----- Data lines

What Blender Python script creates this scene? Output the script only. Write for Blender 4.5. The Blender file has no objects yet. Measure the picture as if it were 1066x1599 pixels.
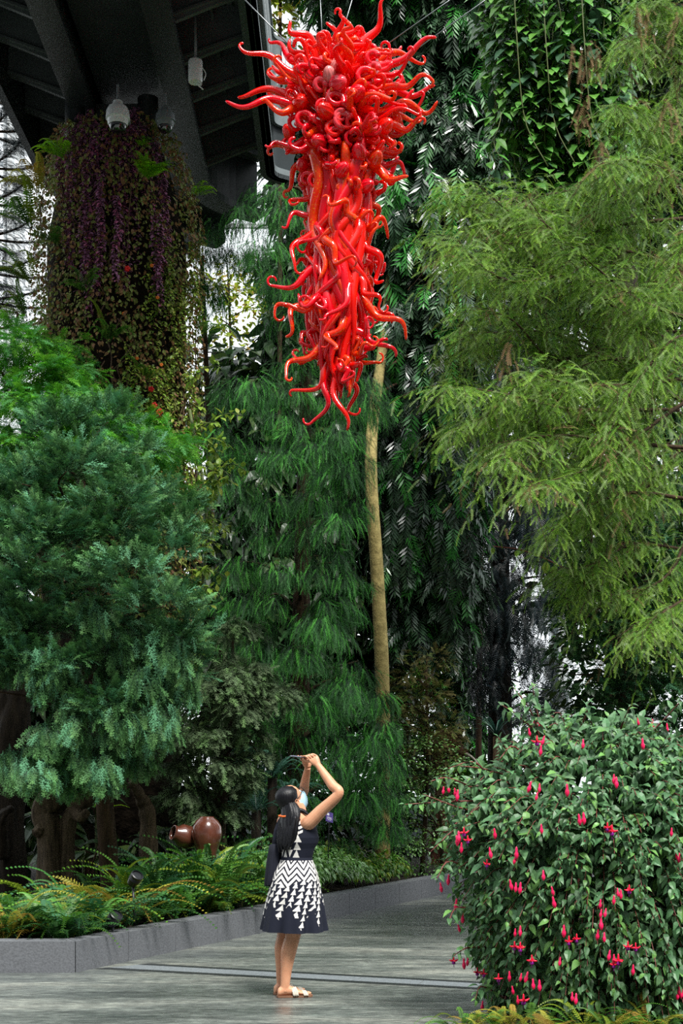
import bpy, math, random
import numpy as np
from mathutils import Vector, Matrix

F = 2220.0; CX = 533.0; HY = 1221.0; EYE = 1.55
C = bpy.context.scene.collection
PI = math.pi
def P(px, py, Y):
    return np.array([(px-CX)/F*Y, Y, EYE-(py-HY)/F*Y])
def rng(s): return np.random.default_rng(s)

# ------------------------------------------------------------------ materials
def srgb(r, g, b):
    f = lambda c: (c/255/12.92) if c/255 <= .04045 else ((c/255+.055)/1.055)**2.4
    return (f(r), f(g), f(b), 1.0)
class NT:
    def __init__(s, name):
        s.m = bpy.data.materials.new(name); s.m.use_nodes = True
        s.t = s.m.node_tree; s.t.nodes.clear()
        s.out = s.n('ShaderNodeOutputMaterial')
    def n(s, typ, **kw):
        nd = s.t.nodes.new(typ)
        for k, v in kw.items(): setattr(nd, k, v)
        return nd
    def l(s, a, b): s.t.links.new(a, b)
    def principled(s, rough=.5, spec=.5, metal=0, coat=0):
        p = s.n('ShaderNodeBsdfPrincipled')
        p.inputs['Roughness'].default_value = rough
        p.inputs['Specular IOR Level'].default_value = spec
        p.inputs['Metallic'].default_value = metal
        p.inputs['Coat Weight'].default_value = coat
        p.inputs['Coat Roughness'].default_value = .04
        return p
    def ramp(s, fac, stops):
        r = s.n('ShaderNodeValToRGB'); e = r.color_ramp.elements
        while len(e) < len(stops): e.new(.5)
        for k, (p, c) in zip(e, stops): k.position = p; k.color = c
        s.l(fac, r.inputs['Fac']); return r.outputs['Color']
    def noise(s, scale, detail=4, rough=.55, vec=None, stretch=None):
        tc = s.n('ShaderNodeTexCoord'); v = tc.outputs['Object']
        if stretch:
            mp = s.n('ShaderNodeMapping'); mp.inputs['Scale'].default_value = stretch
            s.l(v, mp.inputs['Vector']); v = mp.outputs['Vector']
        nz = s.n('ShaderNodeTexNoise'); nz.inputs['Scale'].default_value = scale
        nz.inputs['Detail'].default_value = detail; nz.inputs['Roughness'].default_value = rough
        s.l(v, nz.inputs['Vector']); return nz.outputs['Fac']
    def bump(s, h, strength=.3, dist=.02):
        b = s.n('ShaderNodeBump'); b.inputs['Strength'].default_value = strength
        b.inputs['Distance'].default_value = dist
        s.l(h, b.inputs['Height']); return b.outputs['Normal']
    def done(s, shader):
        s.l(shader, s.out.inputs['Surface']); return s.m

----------

◆ **The exercise**
Without the pictures, return the listing above from its first line through the line that has "def rng(s): return np.random.default_rng(s)".

◆ **Result for this exercise**
What Blender Python script creates this scene? Output the script only. Write for Blender 4.5. The Blender file has no objects yet. Measure the picture as if it were 1066x1599 pixels.
import bpy, math, random
import numpy as np
from mathutils import Vector, Matrix

F = 2220.0; CX = 533.0; HY = 1221.0; EYE = 1.55
C = bpy.context.scene.collection
PI = math.pi
def P(px, py, Y):
    return np.array([(px-CX)/F*Y, Y, EYE-(py-HY)/F*Y])
def rng(s): return np.random.default_rng(s)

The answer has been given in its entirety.